Wipfler continued, "I've listened to a number of adults who can't relax when others are in close proximity to them. They can't sleep close to a trusted partner, for instance, or are internally on guard any time there's more than casual touching between them and someone they love."

There are other ways to elicit LOLs

Don't get me wrong I understand there is a difference between a parent tickling their child in a safe, loving environment, and that child being tickled in a random public setting by a veritable stranger. But as parents, we set the precedent. I want my kids to understand that everyone, including their parents, should ask before touching them or making decisions that affect their bodies.

There are so many other less controversial ways to bond with a baby and make them laugh. A cursory Google search on the subject will yield countless suggestions. From my personal and admittedly limited experience as the mother of two young children, it doesn't take much to elicit hysterical laughter from kids. Slapstick humor, potty humor (insert facepalm here), and funny faces typically do the trick in our household.

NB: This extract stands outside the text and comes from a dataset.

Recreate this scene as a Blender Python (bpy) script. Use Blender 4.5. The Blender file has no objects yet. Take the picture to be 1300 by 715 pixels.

And, if all else fails, those jokes on the back of Laffy Taffy wrappers are always a hit with the under-10 crowd. Oh, who am I kidding, those wrappers make me laugh just as hard as my kids.

How do you explain consent to kids?

Trust me when I say: I fail to understand my five-year-old's logic roughly 87 percent of the time. So when I try to explain a foreign concept like consent, and why he needs to give it (or get it) before an activity he finds as fun as tickling, well, I expect there to be a communication barrier. The hard truth, as evidenced by recent headlines, is that consent is a complex concept even for adults. This is why it's important to start the conversation with kids early — in an age-appropriate way, of course. It's a common misconception, but consent is not just about sex

So how exactly can we teach consent to kids? You can start by helping them recognize others' consent (i.e. pointing out other people's body language and respecting personal boundaries) and valuing their own consent (i.e. not making them hug or kiss anyone if they don't want to). The earlier we help them understand that their bodies are their own, the better. However, tickling often starts at birth, before a child can fully express their wants and needs — suggesting the conversation about tickling needs to evolve among adults.